◆ DIRECTIONS
In how many lines of the data does the word "picture" appear? Give the number by itself.
== PROVIDED DATA
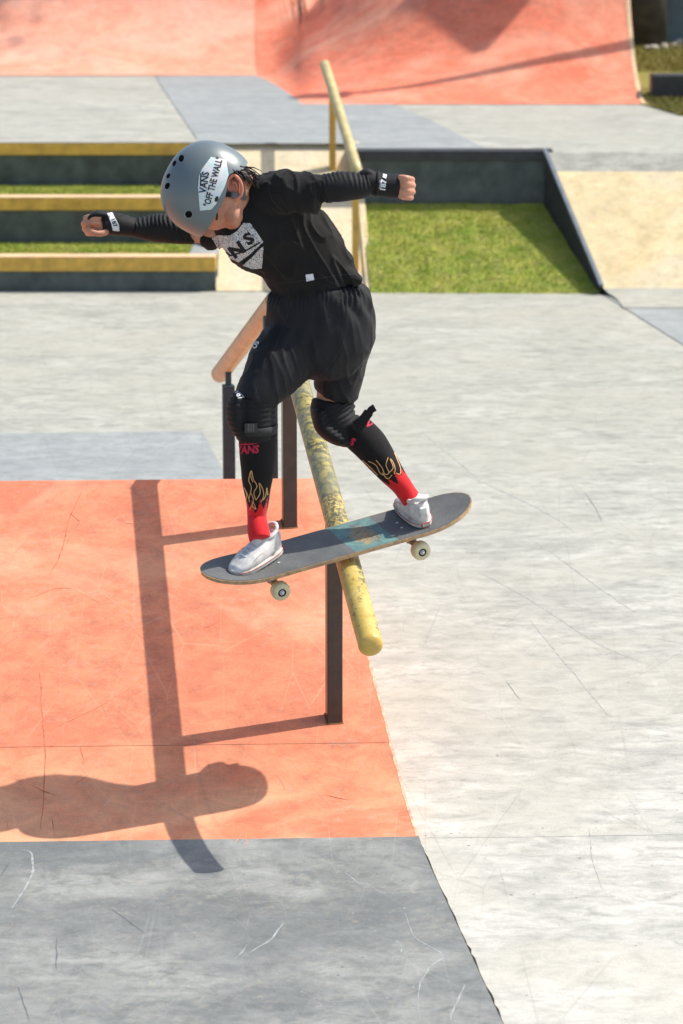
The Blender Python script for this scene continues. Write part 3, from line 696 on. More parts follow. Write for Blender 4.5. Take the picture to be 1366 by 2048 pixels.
for sgn in (-1, 1):
    cx = sgn*.215
    tr_ = empty('truck'); tr_.parent = bd; tr_.location = (cx, 0, 0)
    m_ = MB(); m_.box((sgn*-.005, 0, -.006), (.036, .026, .006)); m_.build('baseplate', M['metal'], tr_, bevel=.002)
    m_ = MB(); m_.tube([(0, -.062, -.042), (0, -.03, -.040), (0, 0, -.034), (0, .03, -.040), (0, .062, -.042)], [.008, .011, .016, .011, .008], 12)
    m_.tube([(0, 0, -.034), (sgn*-.02, 0, -.012)], [.014, .012], 10); m_.tube([(0, 0, -.05), (0, 0, -.01)], [.012, .013], 12); m_.build('hanger', M['metal'], tr_, True)
    m_ = MB(); m_.tube([(0, -.105, -.042), (0, .105, -.042)], .004, 10); m_.build('axle', M['chrome'], tr_, True)
    for ws in (-1, 1):
        w = empty('wheel'); w.parent = bd; w.location = (cx, ws*.083, -.042)
        w.matrix_basis = Matrix.Translation((cx, ws*.083, -.042))
        prf = [(-.0165, .012), (-.0165, .019), (-.0155, .0235), (-.011, .0268), (-.005, .0278), (.005, .0278), (.011, .0268), (.0155, .0235), (.0165, .019), (.0165, .012)]
        m_ = MB(); n = 32; m_.grid([[Vector((rr*math.cos(2*math.pi*k/n), yy, rr*math.sin(2*math.pi*k/n))) for k in range(n+1)] for yy, rr in prf]); m_.build('tyre', M['dirtwhite'], w, True)
        m_ = MB(); m_.tube([(0, -.0135, 0), (0, .0135, 0)], .0125, 20); m_.build('bearing', M['black'], w, True)
        m_ = MB(); m_.tube([(0, ws*.010, 0), (0, ws*.0165, 0)], .0075, 16); m_.tube([(0, ws*.0165, 0), (0, ws*.0205, 0)], .0048, 6); m_.build('axle_nut', M['chrome'], w)
    for bx in (-.021, .021):
        for by in (-.019, .019):
            l = cx+bx+(-.005*sgn); m_ = MB(); m_.tube([(l, by, bsurf(l, by)+.0112), (l, by, bsurf(l, by)+.0128)], .0042, 10); m_.build('bolt', M['chrome'], bd)
bpy.context.view_layer.update()
def board_pt(l, w): return bd.matrix_world @ Vector((l, w, bsurf(l, w)+.0114))
# ------------------------------------------------------------------ soft body helpers
YP = BO.y
def at(px, py, dY=0): return on_Y(px, py, YP+dY)
def cr(st, sub):
    out = []
    for i in range(len(st)-1):
        p0, p1, p2, p3 = st[max(i-1, 0)], st[i], st[i+1], st[min(i+2, len(st)-1)]
        for k in range(sub):
            t = k/sub; out.append([.5*((2*b)+(-a+c)*t+(2*a-5*b+4*c-d)*t*t+(-a+3*b-3*c+d)*t**3) for a, b, c, d in zip(p0, p1, p2, p3)])
    out.append(list(st[-1])); return out
def loft(mb_, st, n=28, sub=4, caps=(.7, .7), m=0, prm=None):
    """swept limb: stations (px, py, dY, half width px, half depth px), given where the photo shows them, real radii in metres"""
    S = cr([list(map(float, s)) for s in st], sub); C = [at(s[0], s[1], s[2]) for s in S]; rings = []; rk = []
    for i, (s, c) in enumerate(zip(S, C)):
        t = (C[min(i+1, len(C)-1)]-C[max(i-1, 0)]).normalized(); v = (c-CAMP).normalized()
        u = t.cross(v).normalized(); w = u.cross(t).normalized(); q = psize(c)
        rings.append((c, t, u, w, s[3]*q, s[4]*q, i/(len(S)-1)))
    def cap(r, sgn, f):
        c, t, u, w, a, b_, k = r; out = []
        for j in range(1, 6):
            an = R(90)*j/6; e = min(a, b_)*f
            out.append((c+t*sgn*e*math.sin(an), t, u, w, a*math.cos(an), b_*math.cos(an), k))
        return out
    allr = (cap(rings[0], -1, caps[0])[::-1] if caps[0] else [])+rings+(cap(rings[-1], 1, caps[1]) if caps[1] else [])
    vs = []; base = len(mb_.v)
    for c, t, u, w, a, b_, k in allr:
        for j in range(n):
            an = 2*math.pi*j/n; vs.append(c+u*a*math.cos(an)+w*b_*math.sin(an))
            if prm is not None: prm.append((k, an))
    fs = [[i*n+j, i*n+(j+1) % n, (i+1)*n+(j+1) % n, (i+1)*n+j] for i in range(len(allr)-1) for j in range(n)]
    fs.append(list(range(n))[::-1]); fs.append([(len(allr)-1)*n+j for j in range(n)])
    mb_.add(vs, fs, m)
def ell(mb_, c, ax, n=20):
    """ellipsoid about c with three axis vectors"""
    P = []
    for i in range(n+1):
        a = math.pi*i/n; a = min(max(a, .02), math.pi-.02); P.append([c+ax[0]*math.cos(a)+(ax[1]*math.cos(b_)+ax[2]*math.sin(b_))*math.sin(a) for b_ in [2*math.pi*k/(2*n) for k in range(2*n)]])
    nn = 2*n; vs = [p for r in P for p in r]
    fs = [[i*nn+j, i*nn+(j+1) % nn, (i+1)*nn+(j+1) % nn, (i+1)*nn+j] for i in range(n) for j in range(nn)]
    fs.append(list(range(nn))[::-1]); fs.append([n*nn+j for j in range(nn)]); mb_.add(vs, fs)
def fuse(name, mb_, voxel, mat, parent, smooth_it=6, fn=None):
    me = mb_.mesh('tmp'); bm = bmesh.new(); bm.from_mesh(me); bmesh.ops.recalc_face_normals(bm, faces=bm.faces); bm.to_mesh(me); bm.free()
    o = bpy.data.objects.new('tmp', me); COL.objects.link(o)
    r = o.modifiers.new('r', 'REMESH'); r.mode = 'VOXEL'; r.voxel_size = voxel; r.use_smooth_shade = True
    if smooth_it:
        s = o.modifiers.new('s', 'SMOOTH'); s.factor = .5; s.iterations = smooth_it
    dg = bpy.context.evaluated_depsgraph_get(); out = bpy.data.meshes.new_from_object(o.evaluated_get(dg))
    bpy.data.objects.remove(o); bpy.data.meshes.remove(me)
    if fn:
        nr = [v.normal.copy() for v in out.vertices]
        for v, n_v in zip(out.vertices, nr): v.co += n_v*fn(v.co, n_v)
    out.name = name
    return link(name, out, mat, parent, True)
def bvh(o):
    me = o.data; mw = o.matrix_world
    return BVHTree.FromPolygons([mw @ v.co for v in me.vertices], [tuple(p.vertices) for p in me.polygons])
def decal(name, polys, target, mat, parent, off=.0016, maxe=4.0):
    """printed marks laid onto a curved surface; polys = list of (verts2d, faces)"""
    bm = bmesh.new()
    for vs, fs in polys:
        bv = [bm.verts.new((x, y, 0)) for x, y in vs]
        for f in fs:
            try: bm.faces.new([bv[i] for i in f])
            except ValueError: pass
    bmesh.ops.triangulate(bm, faces=bm.faces)
    for _ in range(6):
        es = [e for e in bm.edges if e.calc_length() > maxe]
        if not es: break
        bmesh.ops.subdivide_edges(bm, edges=es, cuts=1); bmesh.ops.triangulate(bm, faces=bm.faces)
    dead = []
    for v in bm.verts:
        d = ray(v.co.x, v.co.y).normalized(); hit = target.ray_cast(CAMP, d)
        if hit[0] is None: dead.append(v); continue
        n_ = hit[1] if hit[1].dot(d) < 0 else -hit[1]
        v.co = hit[0]+n_*off
    bmesh.ops.delete(bm, geom=dead, context='VERTS')
    me = bpy.data.meshes.new(name); bm.to_mesh(me); bm.free()
    return link(name, me, mat, parent)
def text2d(body, cx, cy, h, ang=0, sx=1.0, shear=0, bold=.03):
    """letters as flat outlines: height h px, turned by ang degrees (clockwise in the picture)"""
    cu = bpy.data.curves.new('t', 'FONT'); cu.body = body; cu.size = 1; cu.offset = bold; cu.align_x = 'CENTER'; cu.align_y = 'CENTER'; cu.resolution_u = 2
    o = bpy.data.objects.new('t', cu); COL.objects.link(o)
    dg = bpy.context.evaluated_depsgraph_get(); me = bpy.data.meshes.new_from_object(o.evaluated_get(dg)); bpy.data.objects.remove(o)
    k = h/.7; a = R(ang); vs = []
    for v in me.vertices:
        x, y = v.co.x*k*sx+shear*v.co.y*k, -v.co.y*k
        vs.append((cx+x*math.cos(a)-y*math.sin(a), cy+x*math.sin(a)+y*math.cos(a)))
    fs = [list(p.vertices) for p in me.polygons]; bpy.data.meshes.remove(me); return (vs, fs)
def poly2d(pts): return (list(pts), [list(range(len(pts)))])
def stroke2d(pts, w):
    pts = smoothpath([(*p, 0) for p in pts], 5); L, Q = [], []
    for i, p in enumerate(pts):
        a, b_ = pts[max(i-1, 0)], pts[min(i+1, len(pts)-1)]; dx, dy = b_[0]-a[0], b_[1]-a[1]; l = math.hypot(dx, dy) or 1
        k = w*.5*(1 if not isinstance(w, tuple) else 1); L.append((p[0]-dy/l*k, p[1]+dx/l*k)); Q.append((p[0]+dy/l*k, p[1]-dx/l*k))
    n = len(L); return (L+Q, [[i, i+1, n+i+1, n+i] for i in range(n-1)])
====
◆ ANSWER IN FULL
2